A esquerda moderna globalizou-se demais, em pensamento e atitude.
Hoje já não há esquerdas tão sonhadoras como anos atrás. Parte da esquerda se rendeu, talvez sem perceber, ao capital financeiro, ao colonialismo e ao imperialismo. É o caso das esquerdas europeias, com raríssimas exceções.
O PT é muito grande para generalizações, mas o que temos visto é um partido neoliberal com algumas propostas libertárias na área dos costumes.
Até o PSOL tem um lado que se pretende moderno, mas que é na verdade uma rendição ao modus operandi do império aos países eternamente visto como colonizados.
Sou plenamente favorável à liberdade de costumes e do respeito às minorias, mas isso está umbilicalmente ligado à defesa de valores muito próprios da esquerda, ainda que ela pose de conservadora nessa área.
O conservador Vargas foi o que deu às mulheres o direito ao voto, o que, ainda que não soubesse estar agindo em prol da defesa do meio ambiente, criou Parques Nacionais. Foi ele que, ao mesmo tempo, ainda que sob o rol de conservador, criou a aposentadoria social, a carteira de trabalho e muitos dos direitos trabalhistas.
Os direitos individuais e sociais andam lado a lado com as conquistas tradicionais da esquerda, ainda que não se faça alarde sobre isso.
Quando a pauta é considerada muito moderna por parte de um público conservador, este migra para a direita, ainda que não concorde com o “modus operandi” de fazer política deste ou com a defesa de outros interesses desse grupo.
Por isso a esquerda tem que defender o todo, mas a partir de suas bandeiras históricas. Sem alarde, pode ganhar apoio para vitórias importantes em direitos sociais.
A esquerda tem que dar espaço aos pretos, às mulheres, aos homossexuais e transgêneros, mas também aos quilombolas e aos indígenas, que formam nossa identidade como país.

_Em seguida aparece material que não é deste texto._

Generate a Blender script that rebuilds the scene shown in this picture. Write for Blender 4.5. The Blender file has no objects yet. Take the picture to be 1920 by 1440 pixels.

Na verdade, cada partido tem um lado da esquerda que deveria ser somado ao dos outros, para assim voltarmos a ter uma esquerda nova, forte, atuante e sempre sonhadora.
O PDT de Brizola também já não é mais de esquerda. Deixou de sê-lo pouco antes da morte do líder gaúcho.
O que temos de esquerda, hoje, está espalhada em alguns partidos políticos e em muitos intelectuais, que se intimidaram com a nova roupagem dessa esquerda, moldada pelos Democratas dos Estados Unidos e por partidos europeus há muito de centro ou centro direita, mas que se denominam de esquerda.
Partido de esquerda apoiar o fornecimento de armas para a continuidade da guerra na Ucrânia, data vênia, é entregar-se aos interesses do imperialismo ianque, ainda que sob o pretexto de libertar a Europa. Esquerda apoiar deliberadamente a invasão da Ucrânia também é ir contra o direito de não intervenção. O que a esquerda deveria fazer é buscar a paz, no que acertou o presidente Lula, bem orientado geopoliticamente pelo seu assessor especial Celso Amorim.
A Europa depende economicamente da Rússia, sua vizinha. Depende do seu gás e do seu petróleo. E o mundo depende da paz.
Já o Brasil, historicamente violento, com as bandeiras e a escravização dos indígenas, hoje tem a criminalidade nas ruas, a violência policial e a omissão do poder público em garantir a cidadania a todos, em especial às pessoas em situação de rua.
Um país que, ao mesmo tempo, não ouve parcela dos formadores da identidade brasileira: quilombolas e indígenas.
Para o Brasil ser grande e independente, tem que pensar por si, ouvindo o seu povo. A esquerda não deveria ter esquecido isso.